I’m convinced that there’s an attention economy and virtually nothing matters in politics anymore if nobody hears about it. So you have to become skilled at breaking through the noise, especially the endless cacophony coming from Trump and his minions, in order to make any headway. (I wrote a bit about this earlier.)
Josh Marshall has some excellent insights on this phenomenon in his piece today. Here’s an excerpt:
To the extent the outcome of a political question or fight is pre-determined, politics and news coverage of it ceases to exist. Or if it doesn’t cease to exist, it loses the vast amount of its electricity and impact. We see this most clearly in 2025 public corruption stories. There are countless public corruption stories out there right now. But do they matter? Are you as a reporter going to really dig deep into one and is your editor going to give you a lot of running room when it is an absolute certainty there will never be an investigation by the Trump DOJ? The Tom Homan story is almost the exception that proves the rule. The Feds already basically caught him totally dead to rights. And yes, this case is so totally bonkers that reporters are kind of razzing Trump and AG Pam Bondi and Press Secretary Karoline Leavitt about it. But even here, reporting is constrained by the iron reality that Homan won’t lose his job, let alone face any legal consequences.
This dimension of politics applies in legislative and DC politics as well. As long as the outcome is foreordained, the gas just drains out of the politics tank. This is why the Epstein story caught hold like wild fire during the summer. It really wasn’t the inherently shocking and provocative nature of the crimes. It was that people could see that it wasn’t clear the White House could control it. Then politics and media coverage, which to a real degree were in a sort of months-long coma, began to flicker to life.
That’s the same issue here. It’s easy to look all-powerful when you are in fact … well, all-powerful.
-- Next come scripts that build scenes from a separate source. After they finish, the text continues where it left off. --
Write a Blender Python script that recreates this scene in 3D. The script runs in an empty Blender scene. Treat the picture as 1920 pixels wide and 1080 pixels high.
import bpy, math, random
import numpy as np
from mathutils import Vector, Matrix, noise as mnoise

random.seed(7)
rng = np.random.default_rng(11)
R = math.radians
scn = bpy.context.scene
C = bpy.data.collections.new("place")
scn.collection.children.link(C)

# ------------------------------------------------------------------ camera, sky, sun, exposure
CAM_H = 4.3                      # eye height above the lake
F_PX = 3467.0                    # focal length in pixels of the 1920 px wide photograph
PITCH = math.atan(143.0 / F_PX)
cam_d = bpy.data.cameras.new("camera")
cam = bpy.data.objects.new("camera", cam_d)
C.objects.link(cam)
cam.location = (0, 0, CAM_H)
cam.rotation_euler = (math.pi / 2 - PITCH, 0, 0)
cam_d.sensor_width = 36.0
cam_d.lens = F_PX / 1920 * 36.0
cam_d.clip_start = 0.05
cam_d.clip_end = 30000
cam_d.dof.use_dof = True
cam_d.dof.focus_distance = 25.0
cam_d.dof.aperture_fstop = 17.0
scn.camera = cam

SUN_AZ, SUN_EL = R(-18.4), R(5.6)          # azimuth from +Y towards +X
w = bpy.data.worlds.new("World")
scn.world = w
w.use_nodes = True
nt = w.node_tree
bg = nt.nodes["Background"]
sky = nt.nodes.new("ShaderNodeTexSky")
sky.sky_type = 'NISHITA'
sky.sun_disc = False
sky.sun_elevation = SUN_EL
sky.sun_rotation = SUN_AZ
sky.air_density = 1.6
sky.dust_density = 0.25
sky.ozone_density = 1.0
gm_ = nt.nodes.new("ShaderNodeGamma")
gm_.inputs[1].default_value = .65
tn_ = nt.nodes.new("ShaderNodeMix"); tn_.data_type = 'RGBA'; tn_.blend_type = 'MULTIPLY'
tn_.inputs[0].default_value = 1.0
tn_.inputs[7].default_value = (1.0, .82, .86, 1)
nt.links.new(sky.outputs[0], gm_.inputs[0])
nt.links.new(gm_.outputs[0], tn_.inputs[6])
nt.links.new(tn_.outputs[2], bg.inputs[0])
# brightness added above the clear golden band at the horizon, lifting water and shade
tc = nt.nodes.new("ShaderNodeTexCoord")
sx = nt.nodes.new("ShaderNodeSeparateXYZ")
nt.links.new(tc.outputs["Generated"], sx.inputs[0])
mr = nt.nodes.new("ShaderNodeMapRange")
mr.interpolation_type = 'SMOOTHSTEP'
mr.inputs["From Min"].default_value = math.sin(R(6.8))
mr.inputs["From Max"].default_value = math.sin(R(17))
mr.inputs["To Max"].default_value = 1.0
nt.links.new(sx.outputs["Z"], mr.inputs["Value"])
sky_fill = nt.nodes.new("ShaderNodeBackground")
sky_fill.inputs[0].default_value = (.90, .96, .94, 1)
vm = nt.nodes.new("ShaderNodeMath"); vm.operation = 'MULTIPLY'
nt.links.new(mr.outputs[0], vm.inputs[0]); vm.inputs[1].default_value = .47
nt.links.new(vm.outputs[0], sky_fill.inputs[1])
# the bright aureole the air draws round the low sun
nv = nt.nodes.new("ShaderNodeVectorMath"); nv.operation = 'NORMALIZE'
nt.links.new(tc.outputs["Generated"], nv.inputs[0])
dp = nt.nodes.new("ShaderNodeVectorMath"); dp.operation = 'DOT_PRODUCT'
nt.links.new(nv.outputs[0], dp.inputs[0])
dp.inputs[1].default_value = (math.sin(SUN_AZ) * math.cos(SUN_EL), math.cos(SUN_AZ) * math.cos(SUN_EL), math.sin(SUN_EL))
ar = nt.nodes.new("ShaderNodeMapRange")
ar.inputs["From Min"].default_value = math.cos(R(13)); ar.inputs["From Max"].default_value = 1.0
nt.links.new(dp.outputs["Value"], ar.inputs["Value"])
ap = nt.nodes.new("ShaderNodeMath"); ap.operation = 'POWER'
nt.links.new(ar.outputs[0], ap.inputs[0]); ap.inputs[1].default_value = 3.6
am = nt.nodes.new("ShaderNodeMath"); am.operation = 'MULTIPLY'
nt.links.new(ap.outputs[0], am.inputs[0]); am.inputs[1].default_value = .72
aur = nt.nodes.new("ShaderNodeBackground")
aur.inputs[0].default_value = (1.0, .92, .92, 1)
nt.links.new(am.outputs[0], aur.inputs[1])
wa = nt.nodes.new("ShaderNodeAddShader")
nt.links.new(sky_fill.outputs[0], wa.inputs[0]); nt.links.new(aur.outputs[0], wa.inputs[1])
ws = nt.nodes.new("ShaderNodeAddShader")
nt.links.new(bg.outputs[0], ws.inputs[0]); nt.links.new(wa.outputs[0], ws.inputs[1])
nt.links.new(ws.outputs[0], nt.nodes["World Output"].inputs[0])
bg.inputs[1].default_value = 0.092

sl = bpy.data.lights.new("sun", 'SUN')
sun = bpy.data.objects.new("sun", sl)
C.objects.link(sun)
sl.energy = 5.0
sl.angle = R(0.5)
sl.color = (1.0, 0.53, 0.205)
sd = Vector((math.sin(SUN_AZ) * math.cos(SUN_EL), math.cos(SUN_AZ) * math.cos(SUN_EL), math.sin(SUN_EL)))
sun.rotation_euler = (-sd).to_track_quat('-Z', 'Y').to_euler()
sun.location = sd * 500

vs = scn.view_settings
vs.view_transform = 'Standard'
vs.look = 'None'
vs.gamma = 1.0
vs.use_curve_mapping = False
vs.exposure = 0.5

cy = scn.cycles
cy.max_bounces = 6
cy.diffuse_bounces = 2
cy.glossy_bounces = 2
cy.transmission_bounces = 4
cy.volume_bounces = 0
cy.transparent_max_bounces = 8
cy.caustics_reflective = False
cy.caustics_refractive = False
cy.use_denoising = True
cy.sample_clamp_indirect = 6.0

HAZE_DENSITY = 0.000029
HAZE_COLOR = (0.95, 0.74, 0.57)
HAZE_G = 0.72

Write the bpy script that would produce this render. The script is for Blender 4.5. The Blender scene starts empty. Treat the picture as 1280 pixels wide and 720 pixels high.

Blue America and all its commentators and consultants and campaign gurus have never been sufficiently attuned to how Trump’s constant performances of power create this aura of invincibility around him which in turn makes him seem uncrossable. The Kimmel fight — despite being about a late-night talk show — began to pierce some of that bubble. The trillion dollars of health care cuts weren’t popular when they passed this summer either. But as long as the outcome was guaranteed, it was never going to get sufficient attention. No one wastes time watching a rigged prize fight. All political contest and all the news coverage that swirls around it are based on uncertainty and the fact that there’s always the new detail to be known. This is a big part of why this fight, regardless of the outcome, was so important. Democrats don’t just seem to be winning this political fight, at least for the moment. They’re bringing actual politics — contests of power and public opinion about which the outcome is unknown — out of its coma. And that makes everything look very different.
That’s what the fighting is for. We don’t know how it will come out and that’s what gets people’s attention and creates engagement. This is always true to some extent but in the Trump era it is everything. So far, the Democrats have made this shutdown have some real suspense and as a result they’ve created the space to have some success as well.